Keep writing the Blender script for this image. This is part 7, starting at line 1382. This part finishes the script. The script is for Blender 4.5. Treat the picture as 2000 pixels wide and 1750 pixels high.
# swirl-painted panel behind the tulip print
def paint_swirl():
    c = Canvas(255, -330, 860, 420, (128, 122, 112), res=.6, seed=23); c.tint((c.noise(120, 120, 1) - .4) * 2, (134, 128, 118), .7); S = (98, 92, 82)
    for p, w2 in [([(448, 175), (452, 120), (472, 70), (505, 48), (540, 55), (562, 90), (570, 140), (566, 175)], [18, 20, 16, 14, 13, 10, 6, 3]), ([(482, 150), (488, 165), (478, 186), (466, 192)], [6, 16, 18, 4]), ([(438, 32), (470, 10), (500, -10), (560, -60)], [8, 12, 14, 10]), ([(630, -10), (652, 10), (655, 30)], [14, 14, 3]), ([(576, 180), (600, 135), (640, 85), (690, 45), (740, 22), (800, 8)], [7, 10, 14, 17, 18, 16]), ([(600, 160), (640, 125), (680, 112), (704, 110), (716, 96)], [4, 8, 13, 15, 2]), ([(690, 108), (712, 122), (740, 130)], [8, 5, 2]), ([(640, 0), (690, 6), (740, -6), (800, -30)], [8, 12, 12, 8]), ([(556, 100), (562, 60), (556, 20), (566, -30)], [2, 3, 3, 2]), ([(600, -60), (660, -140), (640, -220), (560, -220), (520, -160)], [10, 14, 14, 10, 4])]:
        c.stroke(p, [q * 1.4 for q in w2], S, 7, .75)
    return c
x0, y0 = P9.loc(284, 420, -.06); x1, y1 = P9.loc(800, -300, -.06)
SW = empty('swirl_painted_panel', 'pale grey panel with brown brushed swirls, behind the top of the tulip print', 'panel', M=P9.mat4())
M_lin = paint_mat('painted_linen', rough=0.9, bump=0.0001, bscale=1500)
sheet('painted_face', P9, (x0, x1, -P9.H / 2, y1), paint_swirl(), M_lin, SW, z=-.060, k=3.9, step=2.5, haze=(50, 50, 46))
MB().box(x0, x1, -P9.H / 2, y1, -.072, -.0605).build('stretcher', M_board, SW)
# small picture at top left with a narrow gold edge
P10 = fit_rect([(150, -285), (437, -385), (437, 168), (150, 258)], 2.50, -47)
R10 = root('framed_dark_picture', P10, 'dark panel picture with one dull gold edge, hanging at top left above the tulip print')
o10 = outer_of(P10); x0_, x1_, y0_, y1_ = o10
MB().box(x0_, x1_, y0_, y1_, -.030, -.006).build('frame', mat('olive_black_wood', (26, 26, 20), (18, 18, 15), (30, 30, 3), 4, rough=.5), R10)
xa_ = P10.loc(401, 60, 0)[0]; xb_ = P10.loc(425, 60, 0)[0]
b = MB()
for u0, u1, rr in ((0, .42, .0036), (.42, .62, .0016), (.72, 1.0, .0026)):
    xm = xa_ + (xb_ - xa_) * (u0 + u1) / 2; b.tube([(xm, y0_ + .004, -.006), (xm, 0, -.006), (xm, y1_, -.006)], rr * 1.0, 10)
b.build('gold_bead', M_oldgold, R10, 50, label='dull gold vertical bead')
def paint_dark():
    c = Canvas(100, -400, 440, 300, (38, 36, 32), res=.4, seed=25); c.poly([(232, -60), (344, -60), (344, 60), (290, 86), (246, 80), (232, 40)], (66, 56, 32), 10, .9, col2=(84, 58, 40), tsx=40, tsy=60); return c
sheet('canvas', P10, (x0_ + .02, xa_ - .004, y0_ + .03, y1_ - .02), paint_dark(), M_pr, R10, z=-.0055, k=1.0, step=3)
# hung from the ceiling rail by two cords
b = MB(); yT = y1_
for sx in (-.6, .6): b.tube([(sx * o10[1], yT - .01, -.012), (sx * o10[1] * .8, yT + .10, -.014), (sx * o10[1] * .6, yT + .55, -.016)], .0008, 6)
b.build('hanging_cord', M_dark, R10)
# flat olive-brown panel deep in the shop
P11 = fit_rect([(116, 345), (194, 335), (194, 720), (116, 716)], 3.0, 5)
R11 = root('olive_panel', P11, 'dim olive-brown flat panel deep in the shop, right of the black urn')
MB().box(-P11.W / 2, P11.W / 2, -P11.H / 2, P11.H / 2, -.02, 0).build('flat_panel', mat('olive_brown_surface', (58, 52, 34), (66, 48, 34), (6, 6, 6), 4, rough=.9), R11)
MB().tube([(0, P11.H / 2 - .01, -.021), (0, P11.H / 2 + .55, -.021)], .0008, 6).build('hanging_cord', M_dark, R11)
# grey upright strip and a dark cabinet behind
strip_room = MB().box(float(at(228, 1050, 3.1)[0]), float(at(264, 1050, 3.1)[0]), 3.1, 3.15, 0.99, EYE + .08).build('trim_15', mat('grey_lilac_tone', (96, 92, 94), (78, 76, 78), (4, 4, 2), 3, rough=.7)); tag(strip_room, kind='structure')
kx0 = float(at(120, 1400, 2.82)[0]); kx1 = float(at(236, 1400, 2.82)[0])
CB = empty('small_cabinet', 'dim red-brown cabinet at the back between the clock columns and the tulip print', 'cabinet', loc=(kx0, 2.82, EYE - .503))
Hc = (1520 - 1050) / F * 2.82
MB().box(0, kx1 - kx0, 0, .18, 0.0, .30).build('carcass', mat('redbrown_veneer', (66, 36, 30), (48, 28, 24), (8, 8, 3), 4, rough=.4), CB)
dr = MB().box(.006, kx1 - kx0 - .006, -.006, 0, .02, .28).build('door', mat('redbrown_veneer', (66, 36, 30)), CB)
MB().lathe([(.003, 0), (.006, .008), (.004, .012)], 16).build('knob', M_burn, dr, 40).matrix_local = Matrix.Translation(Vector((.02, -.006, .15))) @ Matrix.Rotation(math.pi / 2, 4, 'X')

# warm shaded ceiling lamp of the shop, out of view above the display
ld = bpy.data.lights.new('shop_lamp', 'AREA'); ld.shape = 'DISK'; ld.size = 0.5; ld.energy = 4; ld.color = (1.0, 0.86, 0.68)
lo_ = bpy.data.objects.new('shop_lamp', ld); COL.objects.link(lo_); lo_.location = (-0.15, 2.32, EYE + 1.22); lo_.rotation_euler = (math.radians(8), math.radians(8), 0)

§ GOAL OF THE EXERCISE
Every line in the data above that contains "picture" needs to be copied.

§ TASK RESULT
Keep writing the Blender script for this image. This is part 7, starting at line 1382. This part finishes the script. The script is for Blender 4.5. Treat the picture as 2000 pixels wide and 1750 pixels high.
# small picture at top left with a narrow gold edge
R10 = root('framed_dark_picture', P10, 'dark panel picture with one dull gold edge, hanging at top left above the tulip print')